Читать книгу Encyclopedia of Renewable Energy - James Speight G., James G. Speight - Страница 201

There are many bioenergy routes which can be used to convert raw biomass feedstock into a final energy product. Several conversion technologies have been developed that are adapted to the different physical nature and chemical composition of the feedstock, and to the energy service required (heat, power, transport fuel). Upgrading technologies for biomass feedstocks (e.g., pelletization, torrefaction, and pyrolysis) are being developed to convert bulky raw biomass into denser and more practical energy carriers for more efficient transport, storage, and convenient use in subsequent conversion processes.

The production of heat by the direct combustion of biomass is the leading bioenergy application throughout the world and is often cost-competitive with fossil fuel alternatives. Technologies range from rudimentary stoves to sophisticated modern appliances. For a more energy-efficient use of the biomass resource, modern, large-scale heat applications are often combined with electricity production in combined heat and power (CHP) systems.

Different technologies exist or are being developed to produce electricity from biomass. Co-combustion (also called co-firing) in coal-based power plants is the most cost-effective use of biomass for power generation. Dedicated biomass combustion plants, including MSW combustion plants, are also in successful commercial operation, and many are industrial or district heating CHP facilities. For sludges, liquids, and wet organic materials, anaerobic digestion is currently the best-suited option for producing electricity and/or heat from biomass, although its economic case relies heavily on the availability of low-cost feedstock. All these technologies are well established and commercially available.

There are few examples of commercial gasification plants, and the deployment of this technology is affected by its complexity and cost. In the longer term, if reliable and cost-effective operation can be more widely demonstrated, gasification promises greater efficiency, better economics at both small- and large-scale and lower emissions compared with other biomass-based power generation options. Other technologies (such as Organic Rankine Cycle and Stirling engines) are currently in the demonstration stage and could prove economically viable in a range of small-scale applications, especially for CHP.

In the transport sector, first-generation biofuels are widely deployed in several countries – mainly bioethanol from starch and sugar crops and biodiesel from oil crops and residual oils and fats. Production costs of current biofuels vary significantly depending on the feedstock used (and their volatile prices), and on the scale of the plant. The potential for further deploying these first-generation technologies is high, subject to sustainable land use criteria being met.

First-generation biofuels face both social and environmental challenges, largely because they use food crops which could lead to food price increases and possibly indirect land use change. While such risks can be mitigated by regulation and sustainability assurance and certification, technology development is also advancing for next-generation processes that rely on non-food biomass (e.g., lignocellulosic feedstocks such as organic wastes, forestry residues, high-yielding woody or grass energy crops, and algae). The use of these feedstocks for second-generation biofuel production would significantly decrease the potential pressure on land use, improve greenhouse gas emission reductions when compared to some first-generation biofuels, and result in lower environmental and social risk.

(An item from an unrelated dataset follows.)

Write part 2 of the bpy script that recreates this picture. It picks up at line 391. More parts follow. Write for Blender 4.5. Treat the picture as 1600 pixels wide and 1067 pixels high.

Second-generation technologies, mainly using lignocellulosic feedstocks for the production of ethanol, synthetic diesel, and aviation fuels, are still immature and need further development and investment to demonstrate reliable operation at commercial scale and to achieve cost reductions through scale-up and replication. The current level of activity in the area indicates that these routes are likely to become commercial over the next decade. Future generations of biofuels, such as oils produced from algae, are at the applied R&D stage, and require considerable development before they can become competitive contributors to the energy markets.

Further development of bioenergy technologies is needed mainly to improve the efficiency, reliability, and sustainability of bioenergy chains. In the heat sector, improvement would lead to cleaner, more reliable systems linked to higher quality fuel supplies. In the electricity sector, the development of smaller and more cost-effective electricity or CHP systems could better match local resource availability. In the transport sector, improvements could lead to higher quality and more sustainable biofuels.

Ultimately, bioenergy production may increasingly occur in biorefineries where transport biofuels, power, heat, chemicals, and other marketable products could all be co-produced from a mix of biomass feedstocks. The link between producing energy and other materials deserves further attention technically and commercially.